- EXERCISE INSTRUCTIONS
Report how many lines of the listing below include the word "Blender". Give nothing but the number.

# # # # # # #

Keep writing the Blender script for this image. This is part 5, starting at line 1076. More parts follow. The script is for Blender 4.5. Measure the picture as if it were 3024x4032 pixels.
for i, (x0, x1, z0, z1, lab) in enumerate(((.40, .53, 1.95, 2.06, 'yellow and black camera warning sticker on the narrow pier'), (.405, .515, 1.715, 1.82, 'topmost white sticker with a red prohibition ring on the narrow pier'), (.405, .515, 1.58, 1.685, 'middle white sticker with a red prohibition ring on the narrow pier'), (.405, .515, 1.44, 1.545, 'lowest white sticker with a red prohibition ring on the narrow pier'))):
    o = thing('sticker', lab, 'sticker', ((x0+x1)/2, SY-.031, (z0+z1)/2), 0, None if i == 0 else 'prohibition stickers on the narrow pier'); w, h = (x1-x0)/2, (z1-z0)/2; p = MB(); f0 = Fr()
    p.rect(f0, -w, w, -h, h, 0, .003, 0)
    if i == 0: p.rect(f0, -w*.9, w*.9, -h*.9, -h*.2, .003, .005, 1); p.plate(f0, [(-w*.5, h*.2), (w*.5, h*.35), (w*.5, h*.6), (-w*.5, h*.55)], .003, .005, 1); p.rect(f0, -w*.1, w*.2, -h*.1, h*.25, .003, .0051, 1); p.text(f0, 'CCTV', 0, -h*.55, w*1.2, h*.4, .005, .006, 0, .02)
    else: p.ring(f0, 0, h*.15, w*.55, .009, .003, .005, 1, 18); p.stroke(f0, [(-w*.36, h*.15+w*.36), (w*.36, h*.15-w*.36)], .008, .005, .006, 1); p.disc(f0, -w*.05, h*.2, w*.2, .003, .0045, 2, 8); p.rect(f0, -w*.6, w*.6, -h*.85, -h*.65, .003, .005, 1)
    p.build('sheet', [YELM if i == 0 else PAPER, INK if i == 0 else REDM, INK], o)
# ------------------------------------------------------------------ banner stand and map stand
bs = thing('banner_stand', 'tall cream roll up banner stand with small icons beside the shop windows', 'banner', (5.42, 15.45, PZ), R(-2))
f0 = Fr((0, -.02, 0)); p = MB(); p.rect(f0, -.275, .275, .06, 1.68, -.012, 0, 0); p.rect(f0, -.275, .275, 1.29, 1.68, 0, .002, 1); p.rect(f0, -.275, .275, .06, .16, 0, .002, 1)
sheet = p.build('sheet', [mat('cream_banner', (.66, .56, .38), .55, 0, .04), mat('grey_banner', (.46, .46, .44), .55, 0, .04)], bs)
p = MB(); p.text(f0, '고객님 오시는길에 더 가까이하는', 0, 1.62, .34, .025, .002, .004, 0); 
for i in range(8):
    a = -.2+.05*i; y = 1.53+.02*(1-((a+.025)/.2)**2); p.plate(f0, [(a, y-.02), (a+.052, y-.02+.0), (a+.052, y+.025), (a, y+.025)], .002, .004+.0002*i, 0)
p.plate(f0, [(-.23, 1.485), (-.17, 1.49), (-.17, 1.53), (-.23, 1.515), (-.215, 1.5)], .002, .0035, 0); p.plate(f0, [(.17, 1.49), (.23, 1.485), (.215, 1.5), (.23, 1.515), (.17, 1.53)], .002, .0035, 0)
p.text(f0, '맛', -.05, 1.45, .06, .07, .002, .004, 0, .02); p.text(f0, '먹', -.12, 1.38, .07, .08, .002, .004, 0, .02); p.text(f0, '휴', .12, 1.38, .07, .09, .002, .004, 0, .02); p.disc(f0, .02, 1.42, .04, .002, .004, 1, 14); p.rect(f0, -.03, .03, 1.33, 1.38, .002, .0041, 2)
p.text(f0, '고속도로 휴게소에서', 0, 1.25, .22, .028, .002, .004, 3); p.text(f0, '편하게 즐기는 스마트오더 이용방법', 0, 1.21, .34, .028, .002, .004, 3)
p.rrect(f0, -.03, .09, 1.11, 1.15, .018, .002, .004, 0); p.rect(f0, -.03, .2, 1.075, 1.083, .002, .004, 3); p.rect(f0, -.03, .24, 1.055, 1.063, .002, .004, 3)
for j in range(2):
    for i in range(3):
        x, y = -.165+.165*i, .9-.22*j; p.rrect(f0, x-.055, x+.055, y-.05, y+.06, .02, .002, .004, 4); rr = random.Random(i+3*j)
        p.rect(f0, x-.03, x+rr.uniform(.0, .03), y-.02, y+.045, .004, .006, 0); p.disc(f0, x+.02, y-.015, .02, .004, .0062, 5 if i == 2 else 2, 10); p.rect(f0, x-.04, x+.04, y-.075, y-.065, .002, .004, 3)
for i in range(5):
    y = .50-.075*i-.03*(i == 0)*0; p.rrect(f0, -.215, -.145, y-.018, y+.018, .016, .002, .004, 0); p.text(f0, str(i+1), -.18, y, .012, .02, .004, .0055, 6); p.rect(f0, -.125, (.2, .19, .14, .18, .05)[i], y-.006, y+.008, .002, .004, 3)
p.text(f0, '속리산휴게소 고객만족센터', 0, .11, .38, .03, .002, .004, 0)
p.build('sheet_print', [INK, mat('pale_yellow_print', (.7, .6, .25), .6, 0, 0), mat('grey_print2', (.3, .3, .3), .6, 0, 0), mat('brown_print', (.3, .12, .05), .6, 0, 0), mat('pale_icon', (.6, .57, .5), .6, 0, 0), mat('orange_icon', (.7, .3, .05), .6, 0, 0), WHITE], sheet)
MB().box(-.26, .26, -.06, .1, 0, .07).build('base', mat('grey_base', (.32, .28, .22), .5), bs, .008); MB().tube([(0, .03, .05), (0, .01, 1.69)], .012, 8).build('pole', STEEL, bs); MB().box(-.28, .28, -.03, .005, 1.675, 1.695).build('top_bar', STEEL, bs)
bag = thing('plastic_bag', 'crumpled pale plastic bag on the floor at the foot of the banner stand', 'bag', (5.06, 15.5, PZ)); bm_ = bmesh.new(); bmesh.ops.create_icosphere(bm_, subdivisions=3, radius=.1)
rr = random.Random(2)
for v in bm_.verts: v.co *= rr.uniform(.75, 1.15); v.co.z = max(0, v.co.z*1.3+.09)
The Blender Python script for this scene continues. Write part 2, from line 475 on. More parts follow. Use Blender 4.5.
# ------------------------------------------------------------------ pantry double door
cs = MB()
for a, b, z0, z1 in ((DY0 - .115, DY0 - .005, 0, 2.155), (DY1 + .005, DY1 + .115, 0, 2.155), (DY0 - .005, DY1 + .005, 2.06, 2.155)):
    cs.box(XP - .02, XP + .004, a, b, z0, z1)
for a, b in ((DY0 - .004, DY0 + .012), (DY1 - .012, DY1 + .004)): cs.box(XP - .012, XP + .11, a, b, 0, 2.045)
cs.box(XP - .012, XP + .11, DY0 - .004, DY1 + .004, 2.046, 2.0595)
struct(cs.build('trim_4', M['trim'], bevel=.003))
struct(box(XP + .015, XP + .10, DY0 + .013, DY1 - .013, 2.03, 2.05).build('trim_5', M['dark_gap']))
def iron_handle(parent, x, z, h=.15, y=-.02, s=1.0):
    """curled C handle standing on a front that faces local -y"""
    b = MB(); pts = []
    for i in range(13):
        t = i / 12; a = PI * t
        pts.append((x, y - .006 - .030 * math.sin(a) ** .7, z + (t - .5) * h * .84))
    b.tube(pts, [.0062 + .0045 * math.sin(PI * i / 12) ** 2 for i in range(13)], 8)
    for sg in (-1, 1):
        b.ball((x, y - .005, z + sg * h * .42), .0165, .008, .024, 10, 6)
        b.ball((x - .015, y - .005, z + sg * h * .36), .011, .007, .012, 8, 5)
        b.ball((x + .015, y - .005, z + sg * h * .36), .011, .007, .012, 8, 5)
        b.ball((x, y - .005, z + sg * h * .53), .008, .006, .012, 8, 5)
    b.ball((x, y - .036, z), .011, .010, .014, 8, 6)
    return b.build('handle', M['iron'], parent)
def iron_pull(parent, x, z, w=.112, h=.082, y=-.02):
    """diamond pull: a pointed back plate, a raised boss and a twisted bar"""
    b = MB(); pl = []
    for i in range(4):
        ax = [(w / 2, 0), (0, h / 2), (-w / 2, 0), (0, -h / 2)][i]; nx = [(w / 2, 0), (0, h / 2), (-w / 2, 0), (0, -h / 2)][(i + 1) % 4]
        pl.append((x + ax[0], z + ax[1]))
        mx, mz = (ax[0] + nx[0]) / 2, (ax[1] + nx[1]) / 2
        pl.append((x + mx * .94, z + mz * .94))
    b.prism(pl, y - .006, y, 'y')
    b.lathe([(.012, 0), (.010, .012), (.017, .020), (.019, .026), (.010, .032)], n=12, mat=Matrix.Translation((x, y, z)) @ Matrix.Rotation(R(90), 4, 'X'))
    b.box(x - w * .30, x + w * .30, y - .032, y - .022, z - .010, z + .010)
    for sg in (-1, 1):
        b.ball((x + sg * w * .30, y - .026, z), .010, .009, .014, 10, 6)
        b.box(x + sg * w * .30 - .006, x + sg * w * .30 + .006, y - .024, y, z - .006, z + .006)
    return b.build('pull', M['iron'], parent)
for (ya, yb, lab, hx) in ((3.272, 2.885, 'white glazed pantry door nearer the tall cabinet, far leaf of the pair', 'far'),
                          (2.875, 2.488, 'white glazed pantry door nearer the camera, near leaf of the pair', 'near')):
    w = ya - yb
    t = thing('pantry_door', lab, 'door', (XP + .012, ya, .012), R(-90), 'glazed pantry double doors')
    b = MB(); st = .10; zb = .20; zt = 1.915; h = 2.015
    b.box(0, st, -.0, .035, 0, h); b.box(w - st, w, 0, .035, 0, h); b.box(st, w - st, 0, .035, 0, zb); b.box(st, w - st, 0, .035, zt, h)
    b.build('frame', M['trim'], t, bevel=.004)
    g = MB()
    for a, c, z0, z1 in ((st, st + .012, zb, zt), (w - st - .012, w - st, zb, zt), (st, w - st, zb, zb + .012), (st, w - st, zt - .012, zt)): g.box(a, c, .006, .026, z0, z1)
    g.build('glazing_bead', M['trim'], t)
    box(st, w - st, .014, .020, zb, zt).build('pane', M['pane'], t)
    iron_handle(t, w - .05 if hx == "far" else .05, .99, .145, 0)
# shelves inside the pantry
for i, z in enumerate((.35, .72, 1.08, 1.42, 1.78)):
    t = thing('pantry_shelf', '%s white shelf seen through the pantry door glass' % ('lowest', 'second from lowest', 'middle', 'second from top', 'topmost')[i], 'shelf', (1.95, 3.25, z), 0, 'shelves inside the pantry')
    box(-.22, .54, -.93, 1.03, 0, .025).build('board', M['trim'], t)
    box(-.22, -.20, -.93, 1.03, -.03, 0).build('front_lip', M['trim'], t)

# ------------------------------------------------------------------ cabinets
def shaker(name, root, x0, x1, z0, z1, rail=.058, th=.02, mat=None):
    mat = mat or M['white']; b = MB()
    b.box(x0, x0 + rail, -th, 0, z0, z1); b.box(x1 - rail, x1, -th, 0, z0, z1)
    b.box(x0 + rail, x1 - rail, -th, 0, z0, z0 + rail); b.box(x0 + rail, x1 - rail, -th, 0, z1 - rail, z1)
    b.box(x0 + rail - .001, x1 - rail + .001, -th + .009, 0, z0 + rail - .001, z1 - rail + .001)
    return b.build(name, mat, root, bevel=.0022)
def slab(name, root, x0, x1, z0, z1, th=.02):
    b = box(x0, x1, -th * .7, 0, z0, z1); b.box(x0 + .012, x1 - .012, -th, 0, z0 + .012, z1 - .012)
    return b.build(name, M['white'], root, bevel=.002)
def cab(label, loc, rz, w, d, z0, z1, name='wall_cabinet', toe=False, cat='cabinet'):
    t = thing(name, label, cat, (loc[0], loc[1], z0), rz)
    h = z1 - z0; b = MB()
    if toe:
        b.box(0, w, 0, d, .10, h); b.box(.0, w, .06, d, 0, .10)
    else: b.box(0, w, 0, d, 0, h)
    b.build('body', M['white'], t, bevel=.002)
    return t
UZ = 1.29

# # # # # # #

- ANSWER TO THIS PROBLEM
2